═════ Supplied material
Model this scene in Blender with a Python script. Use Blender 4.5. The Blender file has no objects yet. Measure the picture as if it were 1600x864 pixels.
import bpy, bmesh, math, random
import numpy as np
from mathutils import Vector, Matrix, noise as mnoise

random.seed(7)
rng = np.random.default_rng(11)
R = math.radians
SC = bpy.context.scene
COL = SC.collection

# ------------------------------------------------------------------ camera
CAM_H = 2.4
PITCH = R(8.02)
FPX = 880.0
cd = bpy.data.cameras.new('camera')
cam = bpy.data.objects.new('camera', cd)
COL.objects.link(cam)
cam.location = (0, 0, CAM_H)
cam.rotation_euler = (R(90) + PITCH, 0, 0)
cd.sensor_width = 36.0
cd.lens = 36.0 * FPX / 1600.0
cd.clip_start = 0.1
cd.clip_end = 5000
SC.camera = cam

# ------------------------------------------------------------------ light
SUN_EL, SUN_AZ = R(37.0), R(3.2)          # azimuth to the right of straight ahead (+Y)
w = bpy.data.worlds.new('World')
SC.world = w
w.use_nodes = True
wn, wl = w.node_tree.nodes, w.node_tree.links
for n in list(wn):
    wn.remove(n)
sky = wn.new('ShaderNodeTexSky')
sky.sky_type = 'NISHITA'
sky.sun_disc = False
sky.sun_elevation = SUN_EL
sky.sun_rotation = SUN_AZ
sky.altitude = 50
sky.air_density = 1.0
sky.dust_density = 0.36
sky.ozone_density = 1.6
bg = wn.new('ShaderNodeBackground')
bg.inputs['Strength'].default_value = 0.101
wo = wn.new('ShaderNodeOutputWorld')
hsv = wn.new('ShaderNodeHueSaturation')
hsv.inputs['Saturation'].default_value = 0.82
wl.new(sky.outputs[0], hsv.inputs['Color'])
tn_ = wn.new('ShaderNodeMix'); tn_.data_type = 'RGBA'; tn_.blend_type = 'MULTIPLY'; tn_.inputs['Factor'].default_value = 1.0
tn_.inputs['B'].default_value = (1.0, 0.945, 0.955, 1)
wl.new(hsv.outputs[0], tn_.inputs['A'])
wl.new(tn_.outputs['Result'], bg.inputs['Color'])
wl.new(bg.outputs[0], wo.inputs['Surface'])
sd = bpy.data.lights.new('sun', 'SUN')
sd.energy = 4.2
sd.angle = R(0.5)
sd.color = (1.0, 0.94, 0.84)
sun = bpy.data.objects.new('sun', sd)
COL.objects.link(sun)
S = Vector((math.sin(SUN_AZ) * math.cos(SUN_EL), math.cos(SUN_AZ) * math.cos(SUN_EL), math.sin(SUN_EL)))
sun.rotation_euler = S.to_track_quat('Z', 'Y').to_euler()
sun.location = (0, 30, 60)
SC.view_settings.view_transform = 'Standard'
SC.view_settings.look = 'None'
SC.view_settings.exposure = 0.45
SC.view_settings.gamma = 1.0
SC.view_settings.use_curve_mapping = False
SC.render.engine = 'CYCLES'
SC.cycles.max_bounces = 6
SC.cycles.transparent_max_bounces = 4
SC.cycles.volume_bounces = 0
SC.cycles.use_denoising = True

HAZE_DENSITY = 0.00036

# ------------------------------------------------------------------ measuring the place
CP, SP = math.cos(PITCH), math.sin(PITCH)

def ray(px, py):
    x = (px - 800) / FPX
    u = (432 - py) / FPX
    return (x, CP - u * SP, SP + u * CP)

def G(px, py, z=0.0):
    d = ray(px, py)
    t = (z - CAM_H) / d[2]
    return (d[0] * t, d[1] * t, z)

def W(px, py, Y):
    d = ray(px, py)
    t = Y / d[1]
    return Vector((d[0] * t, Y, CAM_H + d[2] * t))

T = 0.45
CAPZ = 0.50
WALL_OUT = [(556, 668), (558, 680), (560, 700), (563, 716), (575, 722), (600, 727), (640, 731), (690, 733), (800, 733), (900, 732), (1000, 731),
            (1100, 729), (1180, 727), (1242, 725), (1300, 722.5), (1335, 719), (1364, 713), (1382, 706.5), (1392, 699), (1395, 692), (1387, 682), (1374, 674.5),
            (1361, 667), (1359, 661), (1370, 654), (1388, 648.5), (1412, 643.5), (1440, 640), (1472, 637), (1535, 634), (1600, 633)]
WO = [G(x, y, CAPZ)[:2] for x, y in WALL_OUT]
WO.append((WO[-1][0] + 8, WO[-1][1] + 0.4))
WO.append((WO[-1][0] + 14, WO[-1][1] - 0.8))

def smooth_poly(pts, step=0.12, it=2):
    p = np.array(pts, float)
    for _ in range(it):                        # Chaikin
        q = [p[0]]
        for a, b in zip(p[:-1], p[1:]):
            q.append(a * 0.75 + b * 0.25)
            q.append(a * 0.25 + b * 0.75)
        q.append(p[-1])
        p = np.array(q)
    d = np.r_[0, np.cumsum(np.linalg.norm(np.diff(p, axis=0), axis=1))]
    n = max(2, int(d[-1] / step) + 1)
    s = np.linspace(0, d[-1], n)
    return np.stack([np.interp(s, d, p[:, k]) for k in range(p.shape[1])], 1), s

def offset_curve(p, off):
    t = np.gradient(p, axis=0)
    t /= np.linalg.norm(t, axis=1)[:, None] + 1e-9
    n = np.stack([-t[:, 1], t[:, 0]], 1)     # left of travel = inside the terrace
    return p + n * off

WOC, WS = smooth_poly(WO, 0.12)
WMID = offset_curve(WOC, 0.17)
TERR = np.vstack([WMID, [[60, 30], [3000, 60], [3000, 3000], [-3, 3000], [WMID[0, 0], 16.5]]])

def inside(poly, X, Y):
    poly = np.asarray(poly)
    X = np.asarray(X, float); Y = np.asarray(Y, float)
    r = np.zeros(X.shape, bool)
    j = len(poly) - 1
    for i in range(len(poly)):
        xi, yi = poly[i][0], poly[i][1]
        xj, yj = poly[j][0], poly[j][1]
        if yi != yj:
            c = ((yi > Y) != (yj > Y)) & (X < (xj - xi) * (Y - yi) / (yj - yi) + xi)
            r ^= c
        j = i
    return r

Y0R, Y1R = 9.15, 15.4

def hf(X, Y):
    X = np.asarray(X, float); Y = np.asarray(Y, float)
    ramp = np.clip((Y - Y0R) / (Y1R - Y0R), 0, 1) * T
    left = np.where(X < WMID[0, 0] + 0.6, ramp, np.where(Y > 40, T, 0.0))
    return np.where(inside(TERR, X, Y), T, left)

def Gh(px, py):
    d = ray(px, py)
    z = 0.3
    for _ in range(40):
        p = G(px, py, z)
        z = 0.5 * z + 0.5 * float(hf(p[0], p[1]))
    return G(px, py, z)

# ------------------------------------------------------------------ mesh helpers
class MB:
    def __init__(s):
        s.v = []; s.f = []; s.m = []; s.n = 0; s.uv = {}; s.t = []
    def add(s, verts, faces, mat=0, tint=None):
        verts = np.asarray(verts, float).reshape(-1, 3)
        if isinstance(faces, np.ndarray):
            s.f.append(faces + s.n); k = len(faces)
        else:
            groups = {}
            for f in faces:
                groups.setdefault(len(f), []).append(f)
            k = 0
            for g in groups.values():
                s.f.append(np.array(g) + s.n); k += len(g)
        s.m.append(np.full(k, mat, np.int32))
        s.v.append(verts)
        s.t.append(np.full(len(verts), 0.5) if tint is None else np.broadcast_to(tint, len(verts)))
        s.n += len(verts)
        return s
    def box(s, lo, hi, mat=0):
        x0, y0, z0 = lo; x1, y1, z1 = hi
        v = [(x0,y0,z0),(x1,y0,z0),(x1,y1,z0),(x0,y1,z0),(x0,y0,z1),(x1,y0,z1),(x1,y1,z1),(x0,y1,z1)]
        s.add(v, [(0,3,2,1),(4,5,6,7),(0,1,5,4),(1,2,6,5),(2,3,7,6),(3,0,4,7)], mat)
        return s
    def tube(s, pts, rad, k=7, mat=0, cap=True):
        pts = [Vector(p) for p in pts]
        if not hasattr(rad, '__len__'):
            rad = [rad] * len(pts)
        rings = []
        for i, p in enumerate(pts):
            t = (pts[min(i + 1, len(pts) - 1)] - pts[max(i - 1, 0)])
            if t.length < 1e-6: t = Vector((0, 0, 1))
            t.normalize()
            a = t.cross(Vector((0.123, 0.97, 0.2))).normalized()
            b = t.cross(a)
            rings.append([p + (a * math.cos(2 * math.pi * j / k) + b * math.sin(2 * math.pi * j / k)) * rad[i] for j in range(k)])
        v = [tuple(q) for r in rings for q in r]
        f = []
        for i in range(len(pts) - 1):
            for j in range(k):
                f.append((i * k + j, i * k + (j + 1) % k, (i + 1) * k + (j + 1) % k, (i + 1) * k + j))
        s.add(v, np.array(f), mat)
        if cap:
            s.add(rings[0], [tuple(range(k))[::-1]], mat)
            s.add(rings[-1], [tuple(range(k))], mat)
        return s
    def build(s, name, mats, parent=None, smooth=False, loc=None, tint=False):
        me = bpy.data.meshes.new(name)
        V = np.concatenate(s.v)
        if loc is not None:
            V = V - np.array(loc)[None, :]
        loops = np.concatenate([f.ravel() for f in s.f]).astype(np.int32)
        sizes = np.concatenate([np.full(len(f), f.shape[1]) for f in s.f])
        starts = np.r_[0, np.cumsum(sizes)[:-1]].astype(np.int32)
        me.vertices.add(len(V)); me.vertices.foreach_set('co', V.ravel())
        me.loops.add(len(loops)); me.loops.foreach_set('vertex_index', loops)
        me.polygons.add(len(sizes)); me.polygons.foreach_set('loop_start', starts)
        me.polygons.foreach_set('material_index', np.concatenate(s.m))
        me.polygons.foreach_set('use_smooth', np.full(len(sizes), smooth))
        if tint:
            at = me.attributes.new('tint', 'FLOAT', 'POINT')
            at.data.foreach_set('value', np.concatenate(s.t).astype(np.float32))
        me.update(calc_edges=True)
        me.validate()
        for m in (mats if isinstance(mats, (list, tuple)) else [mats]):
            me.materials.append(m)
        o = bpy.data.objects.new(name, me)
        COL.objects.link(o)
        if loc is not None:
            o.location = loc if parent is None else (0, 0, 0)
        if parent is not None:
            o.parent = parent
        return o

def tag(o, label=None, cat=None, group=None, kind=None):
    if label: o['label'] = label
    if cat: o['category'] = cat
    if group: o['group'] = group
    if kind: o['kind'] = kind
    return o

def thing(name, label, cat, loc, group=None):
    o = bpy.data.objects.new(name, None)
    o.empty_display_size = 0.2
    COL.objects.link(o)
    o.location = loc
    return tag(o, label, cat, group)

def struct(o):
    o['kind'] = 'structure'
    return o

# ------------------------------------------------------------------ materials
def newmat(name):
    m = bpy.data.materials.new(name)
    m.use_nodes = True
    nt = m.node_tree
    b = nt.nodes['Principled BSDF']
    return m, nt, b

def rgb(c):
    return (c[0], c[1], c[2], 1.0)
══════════
» Stated task
Exactly repeat the lines above, from the opening line through the one with "SC.camera = cam", and include nothing else.

» Final result
Model this scene in Blender with a Python script. Use Blender 4.5. The Blender file has no objects yet. Measure the picture as if it were 1600x864 pixels.
import bpy, bmesh, math, random
import numpy as np
from mathutils import Vector, Matrix, noise as mnoise

random.seed(7)
rng = np.random.default_rng(11)
R = math.radians
SC = bpy.context.scene
COL = SC.collection

# ------------------------------------------------------------------ camera
CAM_H = 2.4
PITCH = R(8.02)
FPX = 880.0
cd = bpy.data.cameras.new('camera')
cam = bpy.data.objects.new('camera', cd)
COL.objects.link(cam)
cam.location = (0, 0, CAM_H)
cam.rotation_euler = (R(90) + PITCH, 0, 0)
cd.sensor_width = 36.0
cd.lens = 36.0 * FPX / 1600.0
cd.clip_start = 0.1
cd.clip_end = 5000
SC.camera = cam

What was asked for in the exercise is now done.